1. Definition of the area and data structure
Actual location: according to DLD, J8 belongs to the Al Safouh First area and the Sufouh Gardens master project. DLD tables contain a sufficient number of transactions for this building, as well as a large volume of rental contracts (more than 280 in total for the residential apartments in the building). The analysis will be based on this verified data.

2. Liquidity of the property and the area (transaction and rental volume)
For J8 we see a stable market presence, with regular transactions almost every quarter from 2020 onwards. The total number of sales transactions in the building for 2-bedroom apartments is about 40 over the entire period, and more than 90 rental contracts with valid characteristics. The Al Safouh First area is also characterized by a high volume of sales and rentals — liquidity is strong both for purchase and for leasing.

3. Price and rental dynamics, comparison with the area
Average price per m² dynamics (J8, 2-bedroom apartments):
– 2020: range from 6,800 to 10,200 AED/m² (individual spikes and corrections).
– 2021–2022: on average 9,500–12,100 AED/m², moderate growth.
– 2023: in the range of 9,000–10,500 AED/m², with a smooth increase by year-end.
– 2024: sharp growth — up to 14,100 AED/m² in the last quarters of the year, with the current level close to the maximum values for the entire period (average over the last year 13,350 AED/m²).
Price dynamics in Al Safouh First are noticeably more volatile: some quarters show jumps to 25,000–34,000 AED/m² (these may be outliers or record deals), but the stable average over the last 12 months is around 19,000 AED/m². Despite the growth, J8 remains 30–35% cheaper than the area average on a per m² basis.
Rental rate dynamics per m² (J8):
– 2020–2022: growth of average rent from 670 to 810 AED/m²/year.
– 2023: dynamic growth, from 790 to 950 AED/m²/year.
– 2024: jumps from 990 to 1,140 AED/m²/year — the rental market has strengthened over the last 12–18 months.

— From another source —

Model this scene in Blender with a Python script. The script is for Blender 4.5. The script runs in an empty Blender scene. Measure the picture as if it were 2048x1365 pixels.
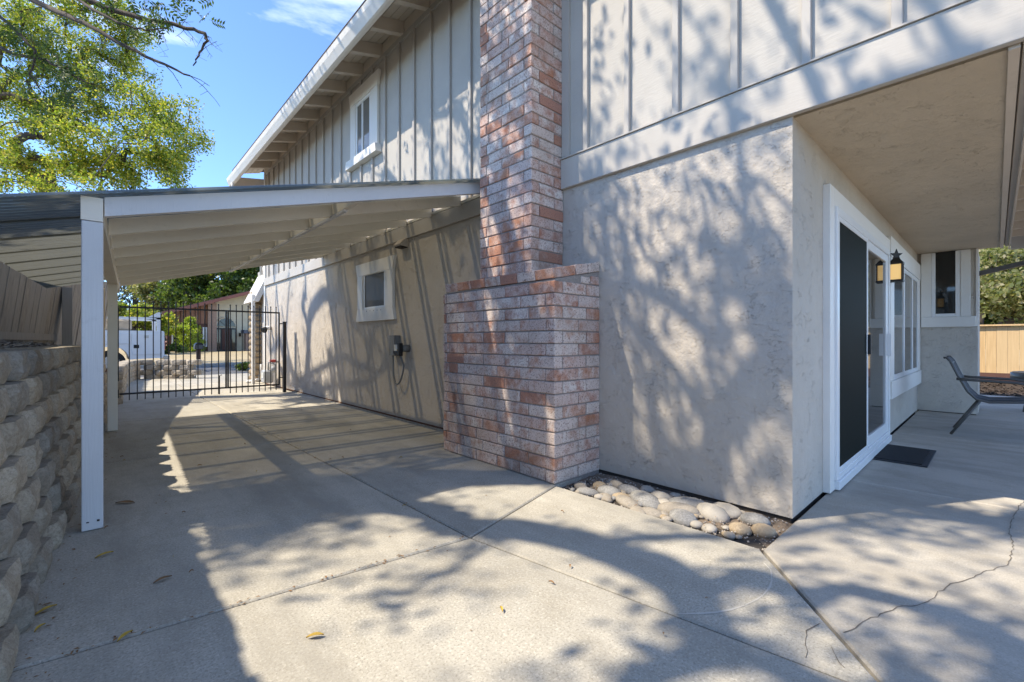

– The average annual rent per m² for J8 over the last 12 months is 1,135 AED/m²/year.
In Al Safouh First, rental rates show a similar but less pronounced trend: over the last year the average level is 950 AED/m²/year, which is 16–18% lower than in J8.
4. Ranges of sizes, types and rates
In J8, 2-bedroom apartments have an average size of 127 m², which is significantly above the market (in the area, the average size of comparable units is lower).
Average rental values over the entire period:
– 2-bedroom: 755 AED/m²/year (across all contracts, taking into account growth over the last two years).
– 1-bedroom: about 909 AED/m²/year.
– 3-bedroom: approximately 777 AED/m²/year.
In the sales section for J8, the average size for 2-bedroom units is 127 m², and the average transaction price per m² is 10,800 AED.
5. Comparison of average price and rent over the last 12 months
Over the last 12 months:
– Average purchase price per m² in J8 (2-bedroom): 13,350 AED.
– In Al Safouh First: 19,000 AED.
– Average annual rent in J8: 1,135 AED/m².
– In the area: 950 AED/m².
J8 provides a rental premium versus the market (above the area average), yet sells at a discount to the area.
6. Yield (ROI) calculation and investment fair value
Gross yield (ROI_brutto, J8, 2-bedroom, last 12 months): 1,135 / 13,350 ≈ 8.5% per annum.
Taking into account transaction costs (around 8%): ROI_net ≈ 7.9% per annum.
For the area (Al Safouh First averages): 950 / 19,000 ≈ 5% brutto, 4.6% net.
Investment fair value range for a 7–8% annual yield at the current J8 rental level: 1,135 / 0.08 = 14,190 AED/m², 1,135 / 0.07 = 16,215 AED/m². Current J8 sales (13,350 AED/m²) are below this range, meaning an investor can potentially achieve a yield above the 7–8% target if the rental market holds.
For the area: the fair value range is 11,875–13,570 AED/m². The actual area average price (19,000 AED/m²) is higher, and the yield is noticeably lower than in J8.
7. Conclusions and outlook
– J8 (especially 2-bedroom apartments) offers a more attractive price-to-rent ratio than the area as a whole. The building sells at a discount to the area, provides stable liquidity and a high (above-average) ROI, assuming current rental dynamics are maintained.
– The property has formed as a liquid investment case for those focused on medium-term yield and capital preservation. Its attractiveness is also supported by the density of sales and rental contracts in the building.
– With current price growth, the spread between the area market and J8 is narrowing slightly: if yields converge, the J8 discount may disappear going forward.
– Future growth potential is limited by how much demand there is for the area and the specific building among tenants, as well as by overall market conditions.
Recommendation: for those looking to exit J8 or acquire it for leasing now, conditions are in favour of the investor. Above-average capitalisation versus the area is possible if current rental rates are sustained.